## YOUR GOAL:
Work out the number of lines containing "Blender". Give that number alone.

## DATA FOR THIS TASK:
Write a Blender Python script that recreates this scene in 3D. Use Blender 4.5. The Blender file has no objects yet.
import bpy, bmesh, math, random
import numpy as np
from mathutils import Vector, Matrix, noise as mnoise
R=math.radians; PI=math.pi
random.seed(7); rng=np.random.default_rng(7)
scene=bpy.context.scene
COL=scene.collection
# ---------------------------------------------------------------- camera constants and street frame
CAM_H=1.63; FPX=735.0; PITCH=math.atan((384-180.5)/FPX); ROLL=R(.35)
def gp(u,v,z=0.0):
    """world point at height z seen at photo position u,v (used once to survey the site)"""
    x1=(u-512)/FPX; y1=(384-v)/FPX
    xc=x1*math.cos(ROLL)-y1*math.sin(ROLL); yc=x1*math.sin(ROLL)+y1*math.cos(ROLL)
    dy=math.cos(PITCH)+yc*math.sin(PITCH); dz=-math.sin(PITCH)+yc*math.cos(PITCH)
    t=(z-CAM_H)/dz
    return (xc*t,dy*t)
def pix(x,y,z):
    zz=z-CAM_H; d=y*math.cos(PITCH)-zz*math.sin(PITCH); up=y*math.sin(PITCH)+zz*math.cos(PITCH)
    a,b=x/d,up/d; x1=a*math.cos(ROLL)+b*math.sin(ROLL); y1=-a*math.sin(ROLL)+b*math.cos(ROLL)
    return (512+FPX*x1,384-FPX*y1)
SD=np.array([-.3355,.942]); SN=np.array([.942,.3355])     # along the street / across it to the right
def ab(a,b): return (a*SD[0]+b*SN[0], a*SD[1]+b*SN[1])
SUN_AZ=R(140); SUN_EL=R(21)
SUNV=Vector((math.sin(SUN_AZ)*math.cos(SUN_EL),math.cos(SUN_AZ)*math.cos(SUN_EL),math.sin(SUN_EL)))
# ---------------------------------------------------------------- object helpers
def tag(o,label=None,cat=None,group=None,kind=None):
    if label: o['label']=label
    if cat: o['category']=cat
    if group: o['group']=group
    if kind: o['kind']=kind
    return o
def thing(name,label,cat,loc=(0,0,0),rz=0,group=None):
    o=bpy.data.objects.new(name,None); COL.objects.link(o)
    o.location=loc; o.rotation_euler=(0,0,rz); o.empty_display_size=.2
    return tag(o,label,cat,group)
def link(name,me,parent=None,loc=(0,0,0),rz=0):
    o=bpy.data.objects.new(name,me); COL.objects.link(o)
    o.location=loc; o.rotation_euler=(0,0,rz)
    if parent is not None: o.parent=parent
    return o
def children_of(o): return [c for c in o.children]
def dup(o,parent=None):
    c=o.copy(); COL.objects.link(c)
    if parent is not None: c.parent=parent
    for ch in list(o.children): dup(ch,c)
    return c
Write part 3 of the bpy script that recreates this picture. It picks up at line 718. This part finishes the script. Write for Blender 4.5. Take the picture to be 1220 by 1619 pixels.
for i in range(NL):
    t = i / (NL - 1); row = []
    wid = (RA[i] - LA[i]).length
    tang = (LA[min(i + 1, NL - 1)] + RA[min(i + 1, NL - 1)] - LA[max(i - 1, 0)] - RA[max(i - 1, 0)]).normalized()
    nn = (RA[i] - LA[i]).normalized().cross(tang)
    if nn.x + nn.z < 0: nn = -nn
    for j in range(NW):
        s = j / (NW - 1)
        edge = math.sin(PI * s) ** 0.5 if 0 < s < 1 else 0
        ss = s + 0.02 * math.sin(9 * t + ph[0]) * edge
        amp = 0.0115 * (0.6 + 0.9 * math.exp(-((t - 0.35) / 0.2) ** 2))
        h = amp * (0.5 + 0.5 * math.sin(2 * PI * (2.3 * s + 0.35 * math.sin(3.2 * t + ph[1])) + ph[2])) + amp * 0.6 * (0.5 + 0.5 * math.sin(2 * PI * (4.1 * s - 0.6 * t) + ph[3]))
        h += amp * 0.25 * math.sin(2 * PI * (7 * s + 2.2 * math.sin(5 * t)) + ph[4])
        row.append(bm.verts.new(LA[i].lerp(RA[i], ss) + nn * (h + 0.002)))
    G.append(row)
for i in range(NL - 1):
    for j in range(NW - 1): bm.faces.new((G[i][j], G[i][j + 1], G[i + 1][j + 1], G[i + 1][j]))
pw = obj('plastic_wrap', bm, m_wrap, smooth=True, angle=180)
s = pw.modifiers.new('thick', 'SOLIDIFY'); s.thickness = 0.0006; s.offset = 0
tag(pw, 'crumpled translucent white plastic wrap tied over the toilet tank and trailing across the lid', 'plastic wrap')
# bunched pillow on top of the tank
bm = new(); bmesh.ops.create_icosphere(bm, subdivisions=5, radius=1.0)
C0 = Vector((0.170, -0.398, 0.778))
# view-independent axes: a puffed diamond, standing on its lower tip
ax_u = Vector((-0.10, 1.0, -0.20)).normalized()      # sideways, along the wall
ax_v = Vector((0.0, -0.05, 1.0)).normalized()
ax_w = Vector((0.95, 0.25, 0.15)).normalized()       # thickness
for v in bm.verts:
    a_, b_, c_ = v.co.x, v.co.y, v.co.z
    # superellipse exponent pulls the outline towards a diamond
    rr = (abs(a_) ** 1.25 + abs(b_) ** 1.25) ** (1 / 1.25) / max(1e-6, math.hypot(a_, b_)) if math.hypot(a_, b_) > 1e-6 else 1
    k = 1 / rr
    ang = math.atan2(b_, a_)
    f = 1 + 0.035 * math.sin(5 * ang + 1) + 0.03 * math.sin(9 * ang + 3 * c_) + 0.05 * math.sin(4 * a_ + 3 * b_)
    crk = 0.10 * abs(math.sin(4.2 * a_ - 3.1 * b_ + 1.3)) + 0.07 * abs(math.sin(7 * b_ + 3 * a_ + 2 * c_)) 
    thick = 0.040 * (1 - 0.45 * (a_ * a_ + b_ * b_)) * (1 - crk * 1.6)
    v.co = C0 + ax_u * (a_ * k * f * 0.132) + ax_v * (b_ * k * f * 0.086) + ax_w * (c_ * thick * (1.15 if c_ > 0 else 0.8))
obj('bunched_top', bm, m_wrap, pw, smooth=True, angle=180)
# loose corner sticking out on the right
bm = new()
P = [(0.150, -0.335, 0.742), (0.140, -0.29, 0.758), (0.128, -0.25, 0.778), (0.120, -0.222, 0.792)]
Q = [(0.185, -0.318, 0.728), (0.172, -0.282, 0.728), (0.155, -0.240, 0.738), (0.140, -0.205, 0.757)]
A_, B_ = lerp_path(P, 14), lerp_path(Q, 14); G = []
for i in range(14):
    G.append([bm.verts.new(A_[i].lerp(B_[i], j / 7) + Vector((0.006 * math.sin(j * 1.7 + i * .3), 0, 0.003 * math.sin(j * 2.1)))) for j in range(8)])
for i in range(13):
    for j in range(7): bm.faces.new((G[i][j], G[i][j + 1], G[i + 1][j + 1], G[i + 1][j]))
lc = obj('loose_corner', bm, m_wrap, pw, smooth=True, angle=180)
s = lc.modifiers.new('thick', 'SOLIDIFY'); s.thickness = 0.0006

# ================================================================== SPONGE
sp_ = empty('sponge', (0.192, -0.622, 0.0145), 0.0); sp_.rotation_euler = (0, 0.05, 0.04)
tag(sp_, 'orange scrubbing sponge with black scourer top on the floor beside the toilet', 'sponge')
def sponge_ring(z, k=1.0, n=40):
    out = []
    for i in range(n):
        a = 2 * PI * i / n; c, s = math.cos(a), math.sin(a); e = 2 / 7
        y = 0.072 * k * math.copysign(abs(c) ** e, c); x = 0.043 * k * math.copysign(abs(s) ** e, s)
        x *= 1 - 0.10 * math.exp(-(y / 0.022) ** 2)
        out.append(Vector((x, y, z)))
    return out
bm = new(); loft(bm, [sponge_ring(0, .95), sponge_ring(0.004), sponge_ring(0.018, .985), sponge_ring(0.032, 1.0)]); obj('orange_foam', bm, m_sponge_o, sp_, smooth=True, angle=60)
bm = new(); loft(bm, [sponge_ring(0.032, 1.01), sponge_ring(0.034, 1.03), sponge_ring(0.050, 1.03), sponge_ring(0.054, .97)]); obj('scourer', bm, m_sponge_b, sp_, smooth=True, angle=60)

## ANSWER TO THE PROBLEM:
2